Article: Is Estate Planning Ethical In An Increasingly Inequitable World
Harry S. Margolis (Margolis Bloom & D’Agostino) recently published, Is Estate Planning Ethical In An Increasing Inequitable World?, ACTEC Law Journal, VOLUME 49, Number 1, Fall 2023 (pub 1/24). Provided below is an Abstract:
It’s hardly news that over the last half century, in terms of income and wealth, our nation has become increasingly unequal. The question I will explore in this article is whether in that context what we do as estate planners, eseentially assisting our clients in passing on intergenerational wealth by minimizing taxes and easing the process, is ethical.
At first blush, there’s nothing wrong with this. We are simply helping our clients fulfill their goals in a lawful manner.
But does it matter that we are doing this in a nation that is becoming increasingly unequal, where it’s always been easier for some sectors of the population to build wealth than others, and where our services are only available to those who can pay our fees? Does the answer change depending on who our clients are, whether they are part of the top one percent financially, the next nine percent who are doing well in our economy, or everyone else?
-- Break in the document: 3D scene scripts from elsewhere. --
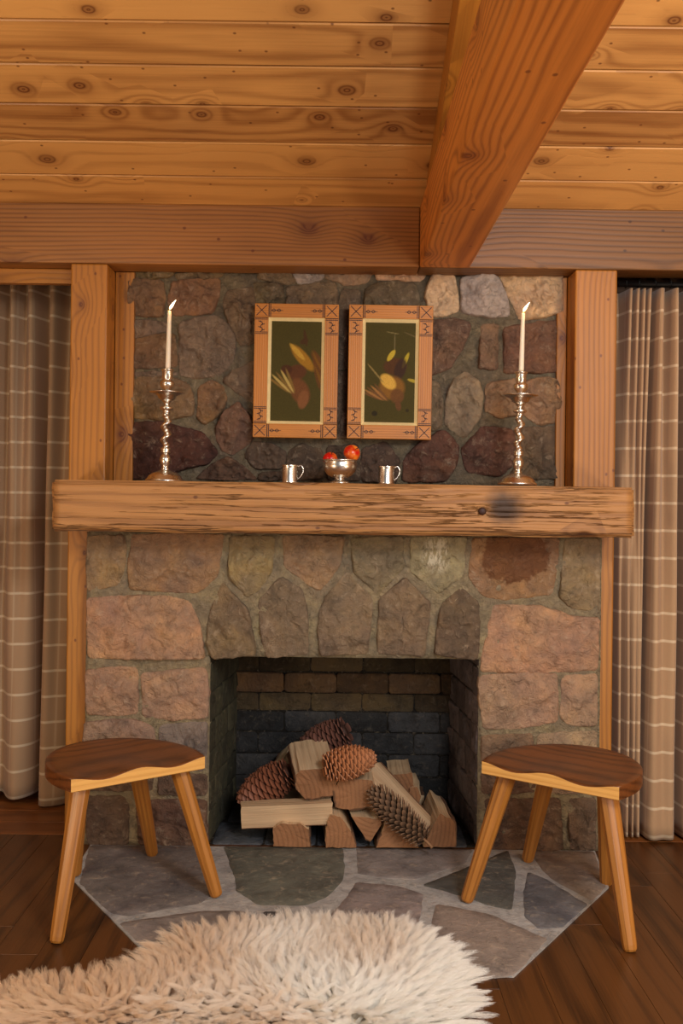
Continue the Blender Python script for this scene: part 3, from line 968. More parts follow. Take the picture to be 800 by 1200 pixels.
# ------------------------------------------------------------------ mantel
mx0, mx1 = at(60, 600, -0.2).x, at(743, 600, -0.2).x
mY0, mY1 = -0.20, 0.082
mc = Vector(((mx0 + mx1) / 2, (mY0 + mY1) / 2, (ZM0 + ZM1) / 2))
Lx, Ly, Lz = mx1 - mx0, mY1 - mY0, ZM1 - ZM0
bm = bmesh.new()
bmesh.ops.create_cube(bm, size=1)
bmesh.ops.scale(bm, vec=(Lx, Ly, Lz), verts=bm.verts)
bmesh.ops.bevel(bm, geom=list(bm.edges), offset=0.008, segments=2, affect='EDGES')
for _ in range(5):
    eds = [e for e in bm.edges if abs(e.verts[0].co.x - e.verts[1].co.x) > 0.04]
    if eds:
        bmesh.ops.subdivide_edges(bm, edges=eds, cuts=2 if _ < 4 else 1)
for ax in (1, 2):
    for _ in range(2):
        eds = [e for e in bm.edges if abs(e.verts[0].co[ax] - e.verts[1].co[ax]) > 0.03]
        if eds:
            bmesh.ops.subdivide_edges(bm, edges=eds, cuts=2)
hole = at(565, 599, mY0) - mc
for v in bm.verts:
    c = v.co
    n = noise.noise(Vector((c.x * 2.2, c.y * 8, c.z * 8 + 4))) * 0.005 + noise.noise(Vector((c.x * 9, c.y * 30, c.z * 30))) * 0.003
    if c.y < -Ly * 0.3:
        c.y += n + 0.002 * noise.noise(Vector((c.x * 5, 0, c.z * 70)))
        dd = math.hypot((c.x - hole.x) * 0.8, c.z - hole.z)
        c.y += 0.014 * math.exp(-(dd / 0.013) ** 2)
    if c.z > Lz * 0.42:
        c.z += min(0.0, noise.noise(Vector((c.x * 4, c.y * 6, 9))) * 0.003)
        c.z -= 0.0035 * max(0, (c.x / Lx) * 2) if c.y < 0 else 0
    if c.z < -Lz * 0.42:
        c.z += 0.0045 + noise.noise(Vector((c.x * 6, c.y * 6, 2))) * 0.004
    if abs(c.x) > Lx * 0.49:
        c.x += noise.noise(Vector((c.y * 20, c.z * 20, 5))) * 0.006
mantel = tag(add('mantel_shelf', bm_mesh(bm), None, [M['mantel']], mc, smooth=True), 'long rough-hewn cracked timber mantel fixed across the chimney stone', 'mantel')
add('knot_hole', lathe_me([(0.004, 0.0), (0.011, 0.0), (0.014, 0.004), (0.010, 0.008)], 14), mantel, [M['inlay']], (hole.x, -Ly / 2 + 0.004, hole.z), (R(90), 0, 0), smooth=True)
# ------------------------------------------------------------------ curtains
def catmull(P, n):
    out = []
    P = [2 * np.array(P[0]) - np.array(P[1])] + [np.array(p, float) for p in P] + [2 * np.array(P[-1]) - np.array(P[-2])]
    for i in range(1, len(P) - 2):
        for k in range(n):
            t = k / n
            a, b, c, d = P[i - 1], P[i], P[i + 1], P[i + 2]
            out.append(0.5 * (2 * b + (c - a) * t + (2 * a - 5 * b + 4 * c - d) * t * t + (3 * b - a - 3 * c + d) * t ** 3))
    out.append(P[-2])
    return out


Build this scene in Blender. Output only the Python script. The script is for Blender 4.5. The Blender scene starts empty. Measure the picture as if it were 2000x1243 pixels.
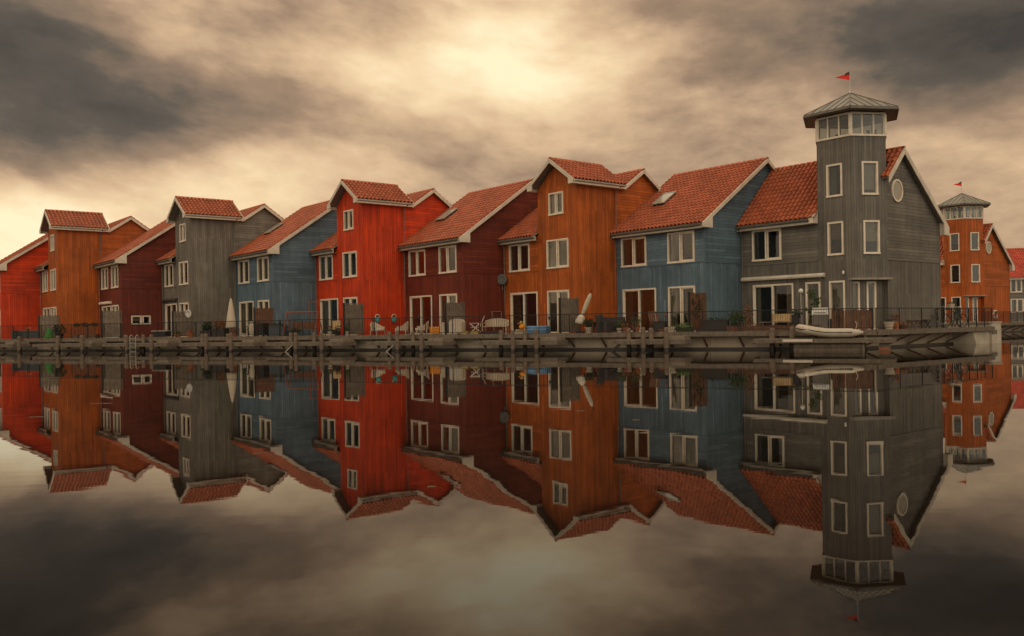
import bpy, math, random
from mathutils import Vector, Matrix
rnd = random.Random(7)
R = math.radians
S = bpy.context.scene
COL = S.collection
# ------------------------------------------------------------------ camera
cd = bpy.data.cameras.new("camera"); cam = bpy.data.objects.new("camera", cd); COL.objects.link(cam)
cd.sensor_width = 36; cd.lens = 31.03; cd.shift_y = 0.00675; cd.clip_end = 9000; cd.clip_start = .1
ro = 0.01536
cam.matrix_world = Matrix(((math.cos(ro), math.sin(ro), 0, 0), (0, 0, -1, 0), (-math.sin(ro), math.cos(ro), 0, 1.385), (0, 0, 0, 1)))
S.camera = cam
S.view_settings.view_transform = 'Standard'; S.view_settings.look = 'None'
S.view_settings.exposure = 0.0; S.view_settings.gamma = 1
# ------------------------------------------------------------------ node helper
class NT:
    def __init__(s, tree):
        s.t = tree; s.n = tree.nodes; s.l = tree.links
    def new(s, ty, **kw):
        n = s.n.new(ty)
        for k, v in kw.items(): setattr(n, k, v)
        return n
    def put(s, sock, v):
        if v is None: return
        if isinstance(v, bpy.types.NodeSocket): s.l.new(v, sock)
        else: sock.default_value = v
    def m(s, op, a, b=None, c=None, clamp=False):
        n = s.new('ShaderNodeMath', operation=op, use_clamp=clamp)
        for i, v in enumerate((a, b, c)): s.put(n.inputs[i], v)
        return n.outputs[0]
    def noise(s, vec, scale, detail=4, rough=.55, dist=0):
        n = s.new('ShaderNodeTexNoise'); s.put(n.inputs['Vector'], vec)
        n.inputs['Scale'].default_value = scale; n.inputs['Detail'].default_value = detail
        n.inputs['Roughness'].default_value = rough; n.inputs['Distortion'].default_value = dist
        return n.outputs['Fac']
    def comb(s, x, y, z):
        n = s.new('ShaderNodeCombineXYZ')
        for i, v in enumerate((x, y, z)): s.put(n.inputs[i], v)
        return n.outputs[0]
    def sep(s, v):
        n = s.new('ShaderNodeSeparateXYZ'); s.put(n.inputs[0], v); return n.outputs
    def ramp(s, fac, stops, interp='LINEAR'):
        n = s.new('ShaderNodeValToRGB'); s.put(n.inputs[0], fac); r = n.color_ramp; r.interpolation = interp
        while len(r.elements) < len(stops): r.elements.new(.5)
        for e, (p, c) in zip(r.elements, stops): e.position = p; e.color = (*c, 1)
        return n.outputs[0]
    def mix(s, fac, a, b, mode='MIX'):
        n = s.new('ShaderNodeMix', data_type='RGBA', blend_type=mode)
        s.put(n.inputs[0], fac); s.put(n.inputs[6], a if not isinstance(a, tuple) else (*a, 1)[:4]); s.put(n.inputs[7], b if not isinstance(b, tuple) else (*b, 1)[:4])
        return n.outputs[2]
    def rng(s, v, a, b, c, d):
        n = s.new('ShaderNodeMapRange'); s.put(n.inputs[0], v)
        for i, x in enumerate((a, b, c, d)): n.inputs[i + 1].default_value = x
        return n.outputs[0]
# ------------------------------------------------------------------ sky
SUN_EL, SUN_AZ = 44.0, -28.0      # azimuth measured from +Y towards +X
W = bpy.data.worlds.new("World"); S.world = W; W.use_nodes = True
w = NT(W.node_tree); w.n.clear()
dirv = w.new('ShaderNodeTexCoord').outputs['Generated']
dx, dy, dz = w.sep(dirv)
az = w.m('ARCTAN2', dx, dy); el = w.m('ARCSINE', dz)
sk = w.m('ADD', el, w.m('MULTIPLY', w.m('MINIMUM', az, .05), .13))                  # the cloud bands slope down to the right
pl = w.comb(w.m('MULTIPLY', az, 6.5), w.m('MULTIPLY', sk, 11.0), w.m('MULTIPLY', dy, 1.5))
wob = w.m('SUBTRACT', w.noise(pl, .9, 4, .55), .5)
pl2 = w.comb(w.m('ADD', w.m('MULTIPLY', az, 7.0), 7.3), w.m('MULTIPLY', sk, 11.0), 4.1)
wob2 = w.m('SUBTRACT', w.noise(pl2, 1.1, 4, .55), .5)
az2 = w.m('ADD', az, w.m('MULTIPLY', wob, .13)); el2 = w.m('ADD', el, w.m('MULTIPLY', wob2, .045))
tot = None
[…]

Does it matter how much we push the envelope on tax and asset protection planning? Or whether we lobby for or against laws that help our clients preserve their welath?
Of course, for many there’s nothing wrong with the great disparities in wealth or their continuation from generation to generation. Others who believe that growing inequality and concentration of welath is aproblem feel that it’s a public policy or philosophpical question, not one of ethics for individual attorneys.
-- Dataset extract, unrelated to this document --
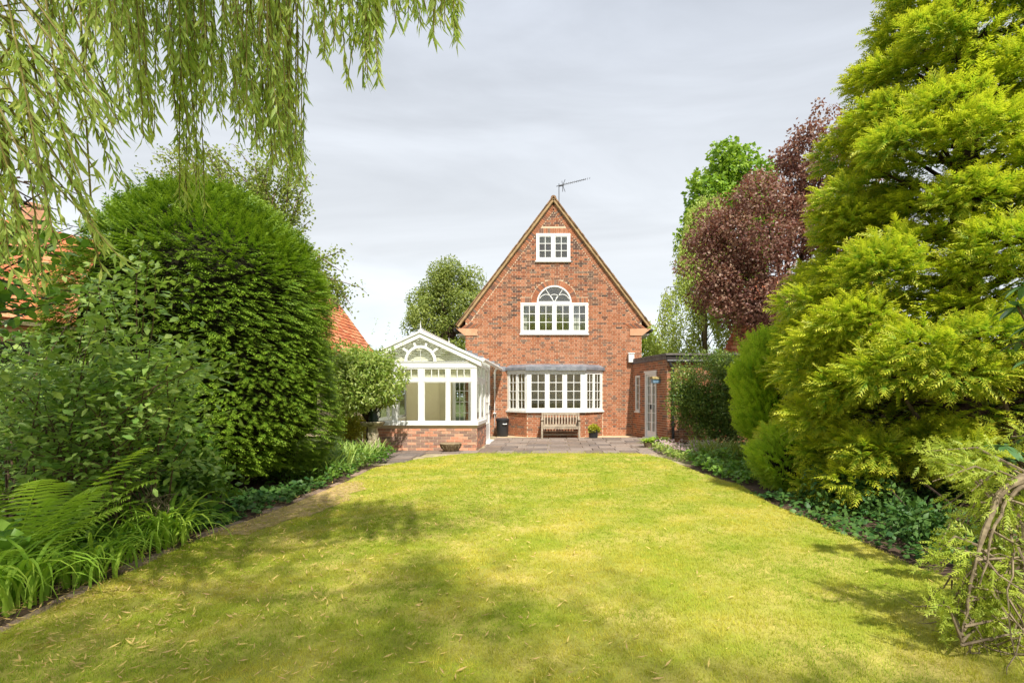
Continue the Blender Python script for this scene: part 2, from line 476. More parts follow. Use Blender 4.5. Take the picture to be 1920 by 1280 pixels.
# ------------------------------------------------------------------ the main house
HY = 19.1                     # garden front of the house
WX0, WX1, RX, RZ = -3.19, 3.11, -.04, 8.56
EZ, EXL, EXR = 3.95, -3.52, 3.44
house = thing('brick_house', 'tall red brick house with steep gable and white windows behind the lawn', 'house', (RX, HY, 0))
F0 = frame((0, HY, 0), (1, 0, 0))
slope = (RZ - EZ) / (RX - EXL)
def roof_z(x): return RZ - slope * abs(x - RX)
def half_at(z): return (RZ - z) / slope
TW = dict(u0=-.66, u1=.56, v0=6.22, v1=7.26 - .02)                # top window
MW = dict(u0=-1.22, u1=1.20, v0=3.62, v1=4.76)                    # middle window
ACX, ACZ, AR = -.015, 4.76, .625                                  # fanlight
arch_pts = [(ACX + AR * math.cos(t), ACZ + AR * math.sin(t)) for t in np.linspace(0, math.pi, 15)]
mid_hole = [(MW['u0'], MW['v0']), (MW['u1'], MW['v0']), (MW['u1'], MW['v1'])] + [(ACX + AR * math.cos(t), ACZ + AR * math.sin(t)) for t in np.linspace(.001, math.pi - .001, 15)] + [(MW['u0'], MW['v1'])]
BAYH = rect(-1.62, 1.60, .9, 2.30)
gab = [(WX0, 0), (WX1, 0), (WX1, 3.62), (WX1, roof_z(WX1) - .1), (RX, RZ - .14), (WX0, roof_z(WX0) - .1)]
wall_holes(F0, gab, [rect(TW['u0'], TW['u1'], TW['v0'], TW['v1']), mid_hole, BAYH], .24).build('wall', M['mortar'], house)
MB().box(WX0, WX0 + .24, HY + .24, HY + 9, 0, 4.1).build('wall', M['mortar'], house)
MB().box(WX1 - .24, WX1, HY + .24, HY + 9, 0, 4.1).build('wall', M['mortar'], house)
MB().prism([(WX0, 0), (WX1, 0), (WX1, roof_z(WX1) - .1), (RX, RZ - .14), (WX0, roof_z(WX0) - .1)], F0, -9.2, -9.0).build('wall', M['mortar'], house)
BAY = [(-1.68, HY), (-.96, 18.45), (1.05, 18.45), (1.70, HY)]
# bricks
VB = .30                       # depth of the band of tilted bricks under the verge (measured square to the slope)
ca = math.cos(math.atan(slope)); 
def av_house(za, zb):
    iv = [(WX0 + .0, WX1 - .0)]
    hw = half_at(zb) - VB / math.sin(math.atan(slope))
    if zb > 3.35:
        lo, hi = RX - hw, RX + hw
        iv = [(max(WX0, lo), min(WX1, hi))]
        if iv[0][1] - iv[0][0] < .05: return []
    def cut(a, b, c, d):
        nonlocal iv
        if zb > c and za < d: iv = sub_intervals(iv, a, b)
    cut(TW['u0'], TW['u1'], TW['v0'], TW['v1']); cut(TW['u0'] - .05, TW['u1'] + .05, TW['v1'], TW['v1'] + .20)
    cut(MW['u0'], MW['u1'], MW['v0'], MW['v1']); cut(MW['u0'], MW['u1'], MW['v1'], MW['v1'] + .20)
    rr = AR + .20
    if zb > ACZ and za < ACZ + rr:
        h = max(0, za - ACZ)
        if rr > h:
            q = math.sqrt(rr * rr - h * h); iv = sub_intervals(iv, ACX - q, ACX + q)
    cut(-1.70, 1.72, 0, 2.34)
    return iv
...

Yet, the greater concentration of wealth in the United States has been accompanied by changes in laws that further that concentration an its preservation from generation to generation, including the increase in the threshold for estate and generation skipping taxes, the development of domestic asset protection trusts, and the elimination of the rule against perpetuities. At the same time, new scholarship has demonstrated that the costs of probate, intestacy, partition and tax takings make it more difficult for families with fewer resources to accumulate wealth.
This article will consider the question of whether estate planning is ethical with respect to different types of estate planning, various clienteles, and government policies that act to discourage many from engaging in estate planning and suggest steps individual attorneys and our professional organizations can take to make estate planning services more available to those who are not served today.